DIRECTION
Do not copy the pictures. Write out the lines from the start of the entries through the line containing "PI = math.pi".

Scene script records
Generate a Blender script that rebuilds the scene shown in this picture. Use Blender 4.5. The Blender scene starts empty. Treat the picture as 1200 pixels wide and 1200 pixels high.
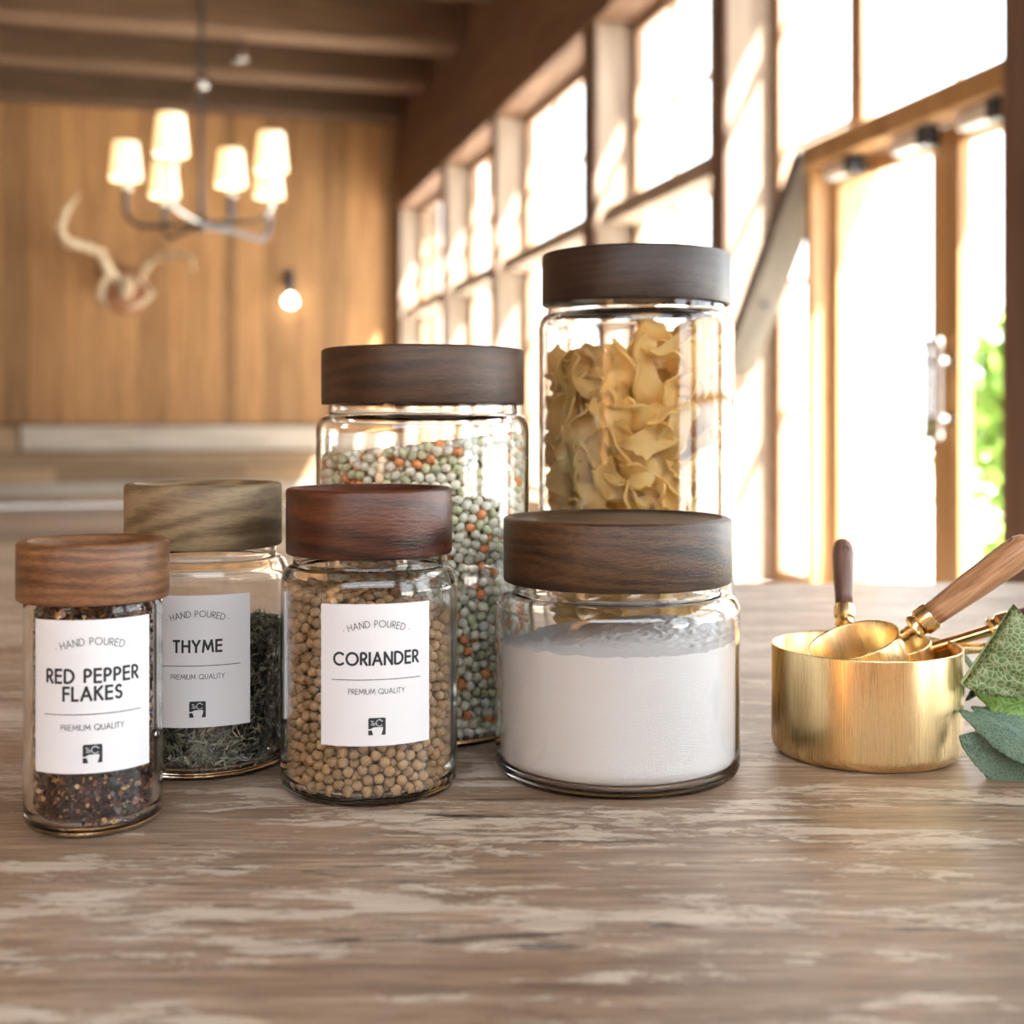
import bpy, bmesh, math, random
import numpy as np
from mathutils import Vector, Matrix, Euler
random.seed(7); RNG = np.random.default_rng(11)
C = bpy.context.scene.collection
sc = bpy.context.scene
PI = math.pi

# ------------------------------------------------------------------ camera, sky, sun, exposure
YAW = math.radians(14.93)            # the camera looks a little to the right of +Y (the back wall is at +Y, the windows at +X)
EYE = 0.893; TOP = 0.7504            # camera height, table top height
FW = Vector((math.sin(YAW), math.cos(YAW), 0)); RT = Vector((math.cos(YAW), -math.sin(YAW), 0))
cd = bpy.data.cameras.new('camera'); cam = bpy.data.objects.new('camera', cd); C.objects.link(cam)
cam.location = (0, 0, EYE); cam.rotation_euler = (PI/2, 0, -YAW)
cd.lens = 45; cd.sensor_width = 36; cd.shift_y = -100/1200; cd.clip_start = 0.02; cd.clip_end = 300
cd.dof.use_dof = True; cd.dof.focus_distance = 0.505; cd.dof.aperture_fstop = 9.0
sc.camera = cam
vs = sc.view_settings
vs.view_transform = 'Standard'; vs.look = 'None'; vs.gamma = 1; vs.use_curve_mapping = False; vs.exposure = 0.55
w = bpy.data.worlds.new('sky'); sc.world = w; w.use_nodes = True
bg = w.node_tree.nodes['Background']; bg.inputs[0].default_value = (0.90, 0.955, 1.0, 1); bg.inputs[1].default_value = 5.5
sd = bpy.data.lights.new('sun', 'SUN'); sun = bpy.data.objects.new('sun', sd); C.objects.link(sun)
sd.energy = 54; sd.color = (1.0, 0.93, 0.84); sd.angle = 0.02
sun.rotation_euler = Vector((1.0, -1.0, 2.0)).to_track_quat('Z', 'Y').to_euler()
sc.cycles.use_denoising = True
sc.cycles.max_bounces = 14; sc.cycles.diffuse_bounces = 5; sc.cycles.transmission_bounces = 14; sc.cycles.transparent_max_bounces = 12
sc.cycles.blur_glossy = 0.6; sc.cycles.sample_clamp_indirect = 25

def at(px, depth, z=0.0):            # a point of the place from where it is seen and how far off it stands
    p = FW*depth + RT*((px-600)/1500*depth); return Vector((p.x, p.y, z))

# ------------------------------------------------------------------ mesh helpers
class MB:
    def __init__(s): s.v = []; s.f = []
    def add(s, v, f, M=None):
        n = len(s.v); s.v += [tuple(M @ Vector(p)) if M else tuple(p) for p in v]; s.f += [tuple(i+n for i in q) for q in f]; return s
    def box(s, c, d, M=None):
        x, y, z = d[0]/2, d[1]/2, d[2]/2
        v = [(c[0]+a*x, c[1]+b*y, c[2]+e*z) for a in (-1, 1) for b in (-1, 1) for e in (-1, 1)]
        return s.add(v, [(0,1,3,2),(4,6,7,5),(0,4,5,1),(2,3,7,6),(0,2,6,4),(1,5,7,3)], M)
    def span(s, a, b): return s.box([(a[i]+b[i])/2 for i in range(3)], [abs(b[i]-a[i]) for i in range(3)])
    def lathe(s, prof, seg=48, M=None, closed=False):
        v = []; f = []; idx = []
        for r, z in prof:
            if r < 1e-7: idx.append([len(v)]*seg); v.append((0, 0, z))
            else:
                idx.append(list(range(len(v), len(v)+seg))); v += [(r*math.cos(2*PI*k/seg), r*math.sin(2*PI*k/seg), z) for k in range(seg)]
        n = len(prof)
        for i in range(n if closed else n-1):
            a, b = idx[i], idx[(i+1) % n]
            for k in range(seg):
                q = [a[k], a[(k+1) % seg], b[(k+1) % seg], b[k]]; q = [x for j, x in enumerate(q) if x not in q[:j]]
                if len(q) > 2: f.append(tuple(q))
        return s.add(v, f, M)
    def tube(s, pts, rad, seg=12, cap=True, flat=1.0):
        pts = [Vector(p) for p in pts]; n = len(pts)
        if not hasattr(rad, '__len__'): rad = [rad]*n
        v = []; f = []; up = None
        for i, p in enumerate(pts):
            t = (pts[min(i+1, n-1)]-pts[max(i-1, 0)]).normalized()
            if up is None: up = t.orthogonal().normalized()
            up = (up - t*up.dot(t)).normalized(); sd_ = t.cross(up)
            v += [p + (up*math.cos(2*PI*k/seg) + sd_*math.sin(2*PI*k/seg)*flat)*rad[i] for k in range(seg)]
        for i in range(n-1):
            for k in range(seg): f.append((i*seg+k, i*seg+(k+1) % seg, (i+1)*seg+(k+1) % seg, (i+1)*seg+k))
        if cap: f.append(tuple(range(seg))[::-1]); f.append(tuple((n-1)*seg+k for k in range(seg)))
        return s.add(v, f)
    def build(s, name, mat, parent=None, smooth=False, bevel=0, fix=False, angle=40):
        me = bpy.data.meshes.new(name); me.from_pydata([tuple(p) for p in s.v], [], s.f)
        if bevel or fix:
            bm = bmesh.new(); bm.from_mesh(me)
            if bevel: bmesh.ops.bevel(bm, geom=bm.edges[:], offset=bevel, segments=1, affect='EDGES', clamp_overlap=True)
            bmesh.ops.recalc_face_normals(bm, faces=bm.faces); bm.to_mesh(me); bm.free()
        if smooth:
            me.shade_smooth()
            if angle: me.set_sharp_from_angle(angle=math.radians(angle))
        me.materials.append(mat)
        o = bpy.data.objects.new(name, me); C.objects.link(o); o.parent = parent
        return o
def instance(me, name, parent=None, M=None):
    o = bpy.data.objects.new(name, me); C.objects.link(o); o.parent = parent
    if M is not None: o.matrix_local = M
    return o
def tag(o, label=None, cat=None, group=None, kind=None):
    if label: o['label'] = label
    if cat: o['category'] = cat
    if group: o['group'] = group
    if kind: o['kind'] = kind
    return o
def empty(name, loc=(0, 0, 0), rz=0):
    o = bpy.data.objects.new(name, None); C.objects.link(o); o.location = loc; o.rotation_euler = (0, 0, rz); o.empty_display_size = 0.05; return o
def struct(name, loc=(0, 0, 0)): return tag(empty(name, loc), kind='structure')
def copy_tree(o, parent=None):
    c = o.copy(); C.objects.link(c); c.parent = parent
    for ch in [x for x in o.children]: copy_tree(ch, c)
    return c
def facing(p): return math.atan2(-p[0], p[1])          # turn that points local -Y at the place's origin
def fast_mesh(name, V, F, mat, parent=None, col=None, smooth=False):
    """V (n,3), F list of arrays with the same corner count"""
    me = bpy.data.meshes.new(name); V = np.asarray(V, dtype=np.float32)
    me.vertices.add(len(V)); me.vertices.foreach_set('co', V.ravel())
    k = F.shape[1]; me.loops.add(F.size); me.loops.foreach_set('vertex_index', F.ravel().astype(np.int32))
    me.polygons.add(len(F)); me.polygons.foreach_set('loop_start', np.arange(0, F.size, k, dtype=np.int32))
    if smooth: me.polygons.foreach_set('use_smooth', np.ones(len(F), dtype=bool))
    me.update(calc_edges=True); me.validate()
    if col is not None:
        a = me.color_attributes.new('tint', 'FLOAT_COLOR', 'POINT'); c4 = np.ones((len(V), 4), dtype=np.float32); c4[:, :3] = col; a.data.foreach_set('color', c4.ravel())
    me.materials.append(mat)
    o = bpy.data.objects.new(name, me); C.objects.link(o); o.parent = parent; return o
def scatter(base_v, base_f, mats):      # base (nv,3), (nf,k), mats (m,3,4)
    bv = np.asarray(base_v, dtype=np.float64); bf = np.asarray(base_f)
    V = np.einsum('mij,nj->mni', mats[:, :, :3], bv) + mats[:, None, :, 3]
    F = bf[None] + (np.arange(len(mats))*len(bv))[:, None, None]
    return V.reshape(-1, 3), F.reshape(-1, bf.shape[1])
def rand_rot(n):
    q = RNG.normal(size=(n, 4)); q /= np.linalg.norm(q, axis=1)[:, None]; a, b, c, d = q.T
    return np.stack([np.stack([1-2*(c*c+d*d), 2*(b*c-a*d), 2*(b*d+a*c)], 1), np.stack([2*(b*c+a*d), 1-2*(b*b+d*d), 2*(c*d-a*b)], 1), np.stack([2*(b*d-a*c), 2*(c*d+a*b), 1-2*(b*b+c*c)], 1)], 1)

# ------------------------------------------------------------------ materials
def mat(name, color=(0.5, 0.5, 0.5), rough=0.6, metal=0.0, **kw):
    m = bpy.data.materials.new(name); m.use_nodes = True; b = m.node_tree.nodes['Principled BSDF']
    b.inputs['Base Color'].default_value = (*color, 1); b.inputs['Roughness'].default_value = rough; b.inputs['Metallic'].default_value = metal
    for k, v in kw.items():
        k = k.replace('_', ' ').title() if k != 'IOR' else k
        b.inputs[k].default_value = v
    return m
class NT:
    def __init__(s, m): s.t = m.node_tree; s.b = s.t.nodes['Principled BSDF']
    def n(s, typ, **kw):
        x = s.t.nodes.new(typ)
        for k, v in kw.items(): setattr(x, k, v)
        return x
    def l(s, a, b): s.t.links.new(a, b)
    def coord(s, scale, rot=(0, 0, 0), loc=(0, 0, 0), src='Object'):
        tc = s.n('ShaderNodeTexCoord'); mp = s.n('ShaderNodeMapping'); s.l(tc.outputs[src], mp.inputs[0])
        mp.inputs['Scale'].default_value = scale; mp.inputs['Rotation'].default_value = rot; mp.inputs['Location'].default_value = loc; return mp.outputs[0]
    def noise(s, co, scale, detail=6, rough=0.6, dist=0.0):
        x = s.n('ShaderNodeTexNoise'); s.l(co, x.inputs['Vector']); x.inputs['Scale'].default_value = scale; x.inputs['Detail'].default_value = detail
        x.inputs['Roughness'].default_value = rough; x.inputs['Distortion'].default_value = dist; return x.outputs['Fac']
    def ramp(s, fac, stops, interp='LINEAR'):
        x = s.n('ShaderNodeValToRGB'); x.color_ramp.interpolation = interp; s.l(fac, x.inputs[0]); e = x.color_ramp.elements
        while len(e) < len(stops): e.new(0.5)
        for i, (p, c) in enumerate(stops):
            e[i].position = p; e[i].color = (*c, 1) if hasattr(c, '__len__') else (c, c, c, 1)
        return x.outputs[0]
    def mix(s, fac, a, b, mode='MIX'):
        x = s.n('ShaderNodeMix', data_type='RGBA', blend_type=mode)
        for i, v in ((0, fac), (6, a), (7, b)):
            if hasattr(v, 'is_linked'): s.l(v, x.inputs[i])
            elif i == 0: x.inputs[0].default_value = v
            else: x.inputs[i].default_value = (*v, 1)
        return x.outputs[2]
    def math(s, op, a, b=0.0, clamp=False):
        x = s.n('ShaderNodeMath', operation=op, use_clamp=clamp)
        for i, v in enumerate((a, b)):
            if hasattr(v, 'is_linked'): s.l(v, x.inputs[i])
            else: x.inputs[i].default_value = v
        return x.outputs[0]
    def bump(s, h, strength=0.3, dist=0.001):
        x = s.n('ShaderNodeBump'); s.l(h, x.inputs['Height']); x.inputs['Strength'].default_value = strength; x.inputs['Distance'].default_value = dist
        s.l(x.outputs[0], s.b.inputs['Normal'])
    def color(s, o): s.l(o, s.b.inputs['Base Color'])
    def rand(s): return s.n('ShaderNodeObjectInfo').outputs['Random']

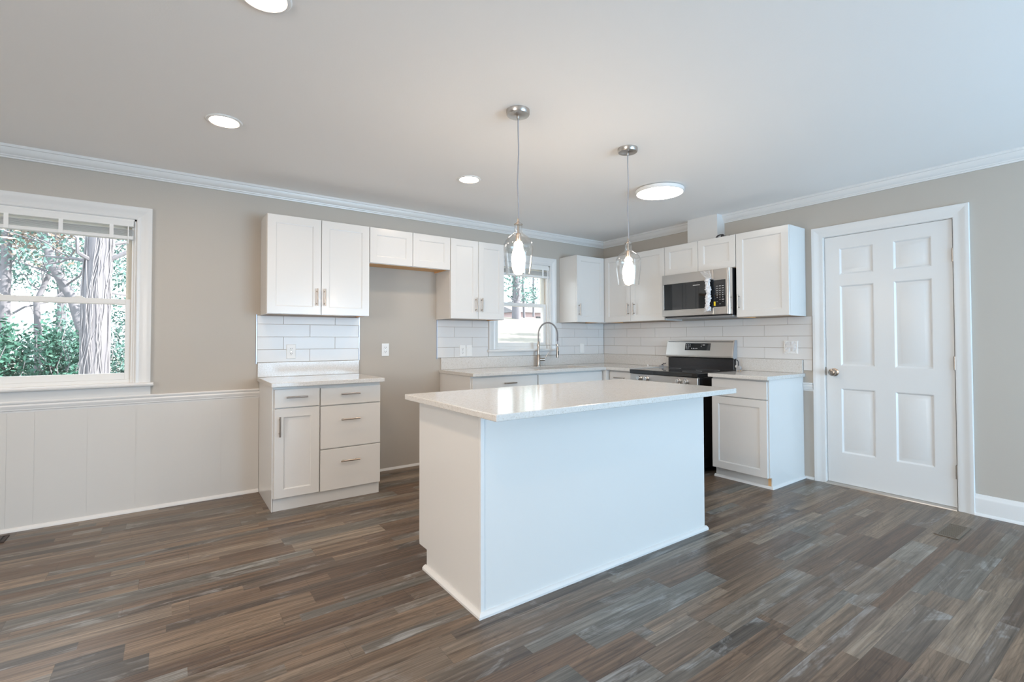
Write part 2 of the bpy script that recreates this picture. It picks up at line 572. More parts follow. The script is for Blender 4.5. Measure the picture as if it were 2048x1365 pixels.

OUTPUT OF THE EXERCISE
Generate a Blender script that rebuilds the scene shown in this picture. Use Blender 4.5. The Blender scene starts empty. Treat the picture as 1200 pixels wide and 1200 pixels high.
import bpy, bmesh, math, random
import numpy as np
from mathutils import Vector, Matrix, Euler
random.seed(7); RNG = np.random.default_rng(11)
C = bpy.context.scene.collection
sc = bpy.context.scene
PI = math.pi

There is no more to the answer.